◆ **Exercise instructions**
Output the data below in full, byte for byte. Nothing may differ.

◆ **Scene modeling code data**
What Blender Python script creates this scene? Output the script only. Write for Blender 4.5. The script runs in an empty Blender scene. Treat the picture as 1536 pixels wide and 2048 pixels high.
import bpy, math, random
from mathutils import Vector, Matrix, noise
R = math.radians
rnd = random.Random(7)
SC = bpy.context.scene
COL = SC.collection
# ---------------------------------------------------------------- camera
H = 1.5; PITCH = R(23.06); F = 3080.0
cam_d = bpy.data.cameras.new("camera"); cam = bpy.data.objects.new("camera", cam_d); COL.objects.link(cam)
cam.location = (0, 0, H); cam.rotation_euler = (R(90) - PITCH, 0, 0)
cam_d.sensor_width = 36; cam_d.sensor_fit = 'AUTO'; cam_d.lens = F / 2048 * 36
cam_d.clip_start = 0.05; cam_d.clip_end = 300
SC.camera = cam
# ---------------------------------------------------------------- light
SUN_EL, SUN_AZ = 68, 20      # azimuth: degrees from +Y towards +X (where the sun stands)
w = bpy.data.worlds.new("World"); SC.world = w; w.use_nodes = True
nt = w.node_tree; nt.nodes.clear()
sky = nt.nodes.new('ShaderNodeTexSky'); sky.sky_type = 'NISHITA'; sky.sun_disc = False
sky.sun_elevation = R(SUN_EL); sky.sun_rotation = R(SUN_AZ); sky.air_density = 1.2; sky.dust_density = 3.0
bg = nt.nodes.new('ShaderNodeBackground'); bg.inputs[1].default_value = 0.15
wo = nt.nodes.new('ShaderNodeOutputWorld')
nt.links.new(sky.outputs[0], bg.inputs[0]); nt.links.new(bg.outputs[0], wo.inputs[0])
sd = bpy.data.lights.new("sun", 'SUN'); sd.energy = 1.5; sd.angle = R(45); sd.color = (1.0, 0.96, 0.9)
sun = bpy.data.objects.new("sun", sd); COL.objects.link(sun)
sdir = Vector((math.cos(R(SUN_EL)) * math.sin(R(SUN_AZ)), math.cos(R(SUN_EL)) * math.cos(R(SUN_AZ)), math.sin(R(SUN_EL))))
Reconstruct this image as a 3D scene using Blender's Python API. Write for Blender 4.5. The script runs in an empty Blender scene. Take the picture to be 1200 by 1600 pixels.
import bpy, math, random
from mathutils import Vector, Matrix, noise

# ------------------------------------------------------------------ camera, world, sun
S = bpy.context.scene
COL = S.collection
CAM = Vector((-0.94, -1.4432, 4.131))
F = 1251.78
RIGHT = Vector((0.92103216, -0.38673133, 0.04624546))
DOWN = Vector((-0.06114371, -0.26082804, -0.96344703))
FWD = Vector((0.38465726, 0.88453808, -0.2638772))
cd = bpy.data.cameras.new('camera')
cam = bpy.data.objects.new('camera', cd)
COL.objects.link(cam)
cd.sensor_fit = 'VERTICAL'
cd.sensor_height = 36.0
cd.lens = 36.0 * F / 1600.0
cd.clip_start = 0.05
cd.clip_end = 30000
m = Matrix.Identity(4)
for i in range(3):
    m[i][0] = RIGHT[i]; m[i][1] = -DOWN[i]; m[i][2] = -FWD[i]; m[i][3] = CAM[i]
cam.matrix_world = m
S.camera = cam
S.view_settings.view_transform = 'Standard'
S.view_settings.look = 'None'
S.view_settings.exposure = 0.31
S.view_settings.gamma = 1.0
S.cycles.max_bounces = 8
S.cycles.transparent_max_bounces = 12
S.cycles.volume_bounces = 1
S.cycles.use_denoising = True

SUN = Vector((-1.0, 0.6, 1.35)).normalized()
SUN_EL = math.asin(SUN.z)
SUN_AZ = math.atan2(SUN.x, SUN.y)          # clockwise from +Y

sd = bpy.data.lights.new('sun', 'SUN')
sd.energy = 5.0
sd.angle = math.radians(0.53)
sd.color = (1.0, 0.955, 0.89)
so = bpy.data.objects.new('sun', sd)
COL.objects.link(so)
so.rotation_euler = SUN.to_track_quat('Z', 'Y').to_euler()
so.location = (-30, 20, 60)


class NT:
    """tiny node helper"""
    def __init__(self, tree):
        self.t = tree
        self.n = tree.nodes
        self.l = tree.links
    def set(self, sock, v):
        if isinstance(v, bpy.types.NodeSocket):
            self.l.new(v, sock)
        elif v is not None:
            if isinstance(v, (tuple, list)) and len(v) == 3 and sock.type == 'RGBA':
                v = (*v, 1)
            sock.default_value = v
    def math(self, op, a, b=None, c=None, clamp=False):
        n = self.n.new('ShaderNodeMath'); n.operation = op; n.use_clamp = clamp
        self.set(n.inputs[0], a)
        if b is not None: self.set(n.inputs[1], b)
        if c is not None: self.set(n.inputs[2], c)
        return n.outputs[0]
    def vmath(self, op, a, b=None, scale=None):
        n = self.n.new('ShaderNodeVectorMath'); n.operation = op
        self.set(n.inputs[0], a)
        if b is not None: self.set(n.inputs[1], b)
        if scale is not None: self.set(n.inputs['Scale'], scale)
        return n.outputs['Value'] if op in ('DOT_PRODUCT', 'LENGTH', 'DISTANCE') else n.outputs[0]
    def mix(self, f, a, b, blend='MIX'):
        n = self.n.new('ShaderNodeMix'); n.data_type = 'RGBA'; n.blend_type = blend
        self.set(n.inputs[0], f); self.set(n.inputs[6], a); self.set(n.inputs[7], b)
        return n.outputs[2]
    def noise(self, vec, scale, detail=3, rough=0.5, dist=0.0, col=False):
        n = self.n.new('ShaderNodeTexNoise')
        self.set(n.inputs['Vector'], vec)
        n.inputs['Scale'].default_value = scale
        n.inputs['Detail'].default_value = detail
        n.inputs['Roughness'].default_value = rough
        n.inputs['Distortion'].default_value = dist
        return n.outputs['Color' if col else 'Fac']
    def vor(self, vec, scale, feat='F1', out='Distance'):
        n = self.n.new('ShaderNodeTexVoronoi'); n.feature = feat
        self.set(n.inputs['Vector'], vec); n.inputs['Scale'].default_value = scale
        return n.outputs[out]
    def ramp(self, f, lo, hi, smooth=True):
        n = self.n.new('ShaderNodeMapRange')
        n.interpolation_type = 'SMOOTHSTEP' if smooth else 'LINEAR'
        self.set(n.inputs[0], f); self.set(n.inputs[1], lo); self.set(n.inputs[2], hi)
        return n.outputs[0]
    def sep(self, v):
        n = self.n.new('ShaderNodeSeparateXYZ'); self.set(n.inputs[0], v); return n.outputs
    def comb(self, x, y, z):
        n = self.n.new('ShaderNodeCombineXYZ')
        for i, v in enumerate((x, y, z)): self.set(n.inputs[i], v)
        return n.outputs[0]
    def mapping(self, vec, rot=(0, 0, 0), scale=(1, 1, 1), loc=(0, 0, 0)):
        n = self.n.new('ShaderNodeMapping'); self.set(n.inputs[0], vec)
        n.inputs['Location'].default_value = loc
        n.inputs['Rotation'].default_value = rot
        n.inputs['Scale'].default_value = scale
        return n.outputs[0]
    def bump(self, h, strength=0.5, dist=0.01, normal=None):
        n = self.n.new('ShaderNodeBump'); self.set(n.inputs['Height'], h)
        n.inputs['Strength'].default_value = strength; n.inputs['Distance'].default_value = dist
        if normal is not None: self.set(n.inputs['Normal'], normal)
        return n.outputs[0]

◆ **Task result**
What Blender Python script creates this scene? Output the script only. Write for Blender 4.5. The script runs in an empty Blender scene. Treat the picture as 1536 pixels wide and 2048 pixels high.
import bpy, math, random
from mathutils import Vector, Matrix, noise
R = math.radians
rnd = random.Random(7)
SC = bpy.context.scene
COL = SC.collection
# ---------------------------------------------------------------- camera
H = 1.5; PITCH = R(23.06); F = 3080.0
cam_d = bpy.data.cameras.new("camera"); cam = bpy.data.objects.new("camera", cam_d); COL.objects.link(cam)
cam.location = (0, 0, H); cam.rotation_euler = (R(90) - PITCH, 0, 0)
cam_d.sensor_width = 36; cam_d.sensor_fit = 'AUTO'; cam_d.lens = F / 2048 * 36
cam_d.clip_start = 0.05; cam_d.clip_end = 300
SC.camera = cam
# ---------------------------------------------------------------- light
SUN_EL, SUN_AZ = 68, 20      # azimuth: degrees from +Y towards +X (where the sun stands)
w = bpy.data.worlds.new("World"); SC.world = w; w.use_nodes = True
nt = w.node_tree; nt.nodes.clear()
sky = nt.nodes.new('ShaderNodeTexSky'); sky.sky_type = 'NISHITA'; sky.sun_disc = False
sky.sun_elevation = R(SUN_EL); sky.sun_rotation = R(SUN_AZ); sky.air_density = 1.2; sky.dust_density = 3.0
bg = nt.nodes.new('ShaderNodeBackground'); bg.inputs[1].default_value = 0.15
wo = nt.nodes.new('ShaderNodeOutputWorld')
nt.links.new(sky.outputs[0], bg.inputs[0]); nt.links.new(bg.outputs[0], wo.inputs[0])
sd = bpy.data.lights.new("sun", 'SUN'); sd.energy = 1.5; sd.angle = R(45); sd.color = (1.0, 0.96, 0.9)
sun = bpy.data.objects.new("sun", sd); COL.objects.link(sun)
sdir = Vector((math.cos(R(SUN_EL)) * math.sin(R(SUN_AZ)), math.cos(R(SUN_EL)) * math.cos(R(SUN_AZ)), math.sin(R(SUN_EL))))
Reconstruct this image as a 3D scene using Blender's Python API. Write for Blender 4.5. The script runs in an empty Blender scene. Take the picture to be 1200 by 1600 pixels.
import bpy, math, random
from mathutils import Vector, Matrix, noise

# ------------------------------------------------------------------ camera, world, sun
S = bpy.context.scene
COL = S.collection
CAM = Vector((-0.94, -1.4432, 4.131))
F = 1251.78
RIGHT = Vector((0.92103216, -0.38673133, 0.04624546))
DOWN = Vector((-0.06114371, -0.26082804, -0.96344703))
FWD = Vector((0.38465726, 0.88453808, -0.2638772))
cd = bpy.data.cameras.new('camera')
cam = bpy.data.objects.new('camera', cd)
COL.objects.link(cam)
cd.sensor_fit = 'VERTICAL'
cd.sensor_height = 36.0
cd.lens = 36.0 * F / 1600.0
cd.clip_start = 0.05
cd.clip_end = 30000
m = Matrix.Identity(4)
for i in range(3):
    m[i][0] = RIGHT[i]; m[i][1] = -DOWN[i]; m[i][2] = -FWD[i]; m[i][3] = CAM[i]
cam.matrix_world = m
S.camera = cam
S.view_settings.view_transform = 'Standard'
S.view_settings.look = 'None'
S.view_settings.exposure = 0.31
S.view_settings.gamma = 1.0
S.cycles.max_bounces = 8
S.cycles.transparent_max_bounces = 12
S.cycles.volume_bounces = 1
S.cycles.use_denoising = True

SUN = Vector((-1.0, 0.6, 1.35)).normalized()
SUN_EL = math.asin(SUN.z)
SUN_AZ = math.atan2(SUN.x, SUN.y)          # clockwise from +Y

sd = bpy.data.lights.new('sun', 'SUN')
sd.energy = 5.0
sd.angle = math.radians(0.53)
sd.color = (1.0, 0.955, 0.89)
so = bpy.data.objects.new('sun', sd)
COL.objects.link(so)
so.rotation_euler = SUN.to_track_quat('Z', 'Y').to_euler()
so.location = (-30, 20, 60)


class NT:
    """tiny node helper"""
    def __init__(self, tree):
        self.t = tree
        self.n = tree.nodes
        self.l = tree.links
    def set(self, sock, v):
        if isinstance(v, bpy.types.NodeSocket):
            self.l.new(v, sock)
        elif v is not None:
            if isinstance(v, (tuple, list)) and len(v) == 3 and sock.type == 'RGBA':
                v = (*v, 1)
            sock.default_value = v
    def math(self, op, a, b=None, c=None, clamp=False):
        n = self.n.new('ShaderNodeMath'); n.operation = op; n.use_clamp = clamp
        self.set(n.inputs[0], a)
        if b is not None: self.set(n.inputs[1], b)
        if c is not None: self.set(n.inputs[2], c)
        return n.outputs[0]
    def vmath(self, op, a, b=None, scale=None):
        n = self.n.new('ShaderNodeVectorMath'); n.operation = op
        self.set(n.inputs[0], a)
        if b is not None: self.set(n.inputs[1], b)
        if scale is not None: self.set(n.inputs['Scale'], scale)
        return n.outputs['Value'] if op in ('DOT_PRODUCT', 'LENGTH', 'DISTANCE') else n.outputs[0]
    def mix(self, f, a, b, blend='MIX'):
        n = self.n.new('ShaderNodeMix'); n.data_type = 'RGBA'; n.blend_type = blend
        self.set(n.inputs[0], f); self.set(n.inputs[6], a); self.set(n.inputs[7], b)
        return n.outputs[2]
    def noise(self, vec, scale, detail=3, rough=0.5, dist=0.0, col=False):
        n = self.n.new('ShaderNodeTexNoise')
        self.set(n.inputs['Vector'], vec)
        n.inputs['Scale'].default_value = scale
        n.inputs['Detail'].default_value = detail
        n.inputs['Roughness'].default_value = rough
        n.inputs['Distortion'].default_value = dist
        return n.outputs['Color' if col else 'Fac']
    def vor(self, vec, scale, feat='F1', out='Distance'):
        n = self.n.new('ShaderNodeTexVoronoi'); n.feature = feat
        self.set(n.inputs['Vector'], vec); n.inputs['Scale'].default_value = scale
        return n.outputs[out]
    def ramp(self, f, lo, hi, smooth=True):
        n = self.n.new('ShaderNodeMapRange')
        n.interpolation_type = 'SMOOTHSTEP' if smooth else 'LINEAR'
        self.set(n.inputs[0], f); self.set(n.inputs[1], lo); self.set(n.inputs[2], hi)
        return n.outputs[0]
    def sep(self, v):
        n = self.n.new('ShaderNodeSeparateXYZ'); self.set(n.inputs[0], v); return n.outputs
    def comb(self, x, y, z):
        n = self.n.new('ShaderNodeCombineXYZ')
        for i, v in enumerate((x, y, z)): self.set(n.inputs[i], v)
        return n.outputs[0]
    def mapping(self, vec, rot=(0, 0, 0), scale=(1, 1, 1), loc=(0, 0, 0)):
        n = self.n.new('ShaderNodeMapping'); self.set(n.inputs[0], vec)
        n.inputs['Location'].default_value = loc
        n.inputs['Rotation'].default_value = rot
        n.inputs['Scale'].default_value = scale
        return n.outputs[0]
    def bump(self, h, strength=0.5, dist=0.01, normal=None):
        n = self.n.new('ShaderNodeBump'); self.set(n.inputs['Height'], h)
        n.inputs['Strength'].default_value = strength; n.inputs['Distance'].default_value = dist
        if normal is not None: self.set(n.inputs['Normal'], normal)
        return n.outputs[0]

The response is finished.